Ten aanzien van de betrokkenheid van verdachte bij de levering van in totaal 65 kilo natte hennep is er wederom onvoldoende wettig en overtuigend bewijs. Uit de stukken blijkt enkel dat er in telefoongesprekken over meerdere hoeveelheden en bedragen wordt gesproken, maar nergens blijkt dat er daadwerkelijk hennep is geleverd.
Er dient tevens vrijspraak te volgen voor de levering van 90 hennepstekken aan [medeverdachte 4], zoals onder 5 ten laste gelegd, omdat de verklaring niet erg betrouwbaar is en uit deze verklaring onvoldoende duidelijk is dat zij over [growshop] verklaart.
Ten aanzien van de feiten 6 en 7 op de tenlastelegging heeft de raadsvrouwe vrijspraak bepleit, omdat verdachte ontkent dat de aangetroffen hennepkwekerij van hem is.
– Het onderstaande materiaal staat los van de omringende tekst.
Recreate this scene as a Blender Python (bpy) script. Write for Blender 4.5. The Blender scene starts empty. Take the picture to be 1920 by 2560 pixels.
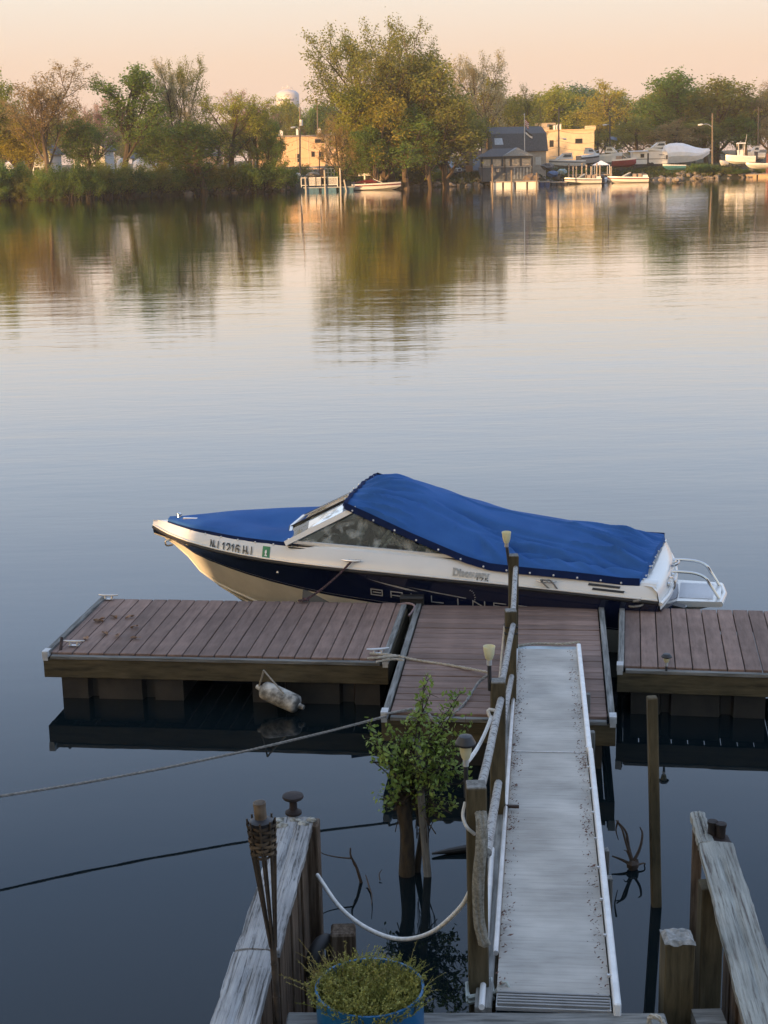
import bpy, bmesh, math, random
import numpy as np
from mathutils import Vector, Matrix, Euler, Quaternion
random.seed(7); np.random.seed(7)
SC = bpy.context.scene
COL = SC.collection
R = math.radians
# ------------------------------------------------------------------ camera
FPX, CAM_H, ROLL = 3700.0, 4.7, -0.022
PITCH = math.atan((1280-390)/FPX)
cp, sp, cr, sr = math.cos(PITCH), math.sin(PITCH), math.cos(ROLL), math.sin(ROLL)
cam = bpy.data.objects.new('camera', bpy.data.cameras.new('camera')); COL.objects.link(cam)
cam.data.sensor_fit = 'VERTICAL'; cam.data.sensor_height = 36; cam.data.lens = FPX/2560*36
cam.data.clip_start = 0.1; cam.data.clip_end = 9000
_r = Vector((1, 0, 0)); _u = Vector((0, sp, cp)); _f = Vector((0, cp, -sp))
_x = _r*cr+_u*sr; _y = -_r*sr+_u*cr
cam.matrix_world = Matrix(((_x.x, _y.x, -_f.x, 0), (_x.y, _y.y, -_f.y, 0), (_x.z, _y.z, -_f.z, CAM_H), (0, 0, 0, 1)))
SC.camera = cam
# ------------------------------------------------------------------ light
SUN_AZ, SUN_EL = R(-135), R(4.2)          # azimuth measured from +Y towards +X: behind the camera, to its left
sdir = Vector((math.sin(SUN_AZ)*math.cos(SUN_EL), math.cos(SUN_AZ)*math.cos(SUN_EL), math.sin(SUN_EL)))
sl = bpy.data.lights.new('sun', 'SUN'); sl.energy = 5.0; sl.angle = R(0.5); sl.color = (1.0, 0.60, 0.28)
so = bpy.data.objects.new('sun', sl); COL.objects.link(so); so.location = sdir*50
so.rotation_euler = (-sdir).to_track_quat('-Z', 'Y').to_euler()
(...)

Verdachte heeft aangegeven dat hij van deze kwekerij op de hoogte was, omdat hij de garage mocht gebruiken als opslagplaats voor materiaal uit de growshop en hij voor deze kwekerij materiaal had geleverd. Dit maakt hem echter geen deelnemer aan de kwekerij, aldus de raadsvrouwe. Het voorgaande betekent ook dat verdachte ontkent dat hij stroom heeft gestolen, zoals onder 7 ten laste is gelegd.
Met betrekking tot de deelname aan een criminele organisatie heeft de raadsvrouwe vrijspraak bepleit. Omdat verdachte de eigenaar van de growshop [growshop] is, vloeien daar bepaalde verantwoordelijkheden uit voort. Uit de stukken blijkt slechts dat er drie personen werkzaamheden verrichtten die behoren bij een growshop. Op alle feiten is iets af te dingen en er is geen bewijs voor een georganiseerd verband.
Bij de doorzoekingen zijn bovendien geen dure spullen, hennepplanten en/of –stekken aangetroffen. Er is evenmin geld aangetroffen. Er is derhalve onvoldoende bewijs voor de deelname aan een criminele organisatie.
Het onder 10 ten laste gelegde feit kan bewezen worden verklaard. Gelet op het feit dat de officier van justitie tot vrijspraak van het onder 11 tenlastegelegde feit heeft gerequireerd, heeft de raadsvrouwe hiertegen geen verweer gevoerd.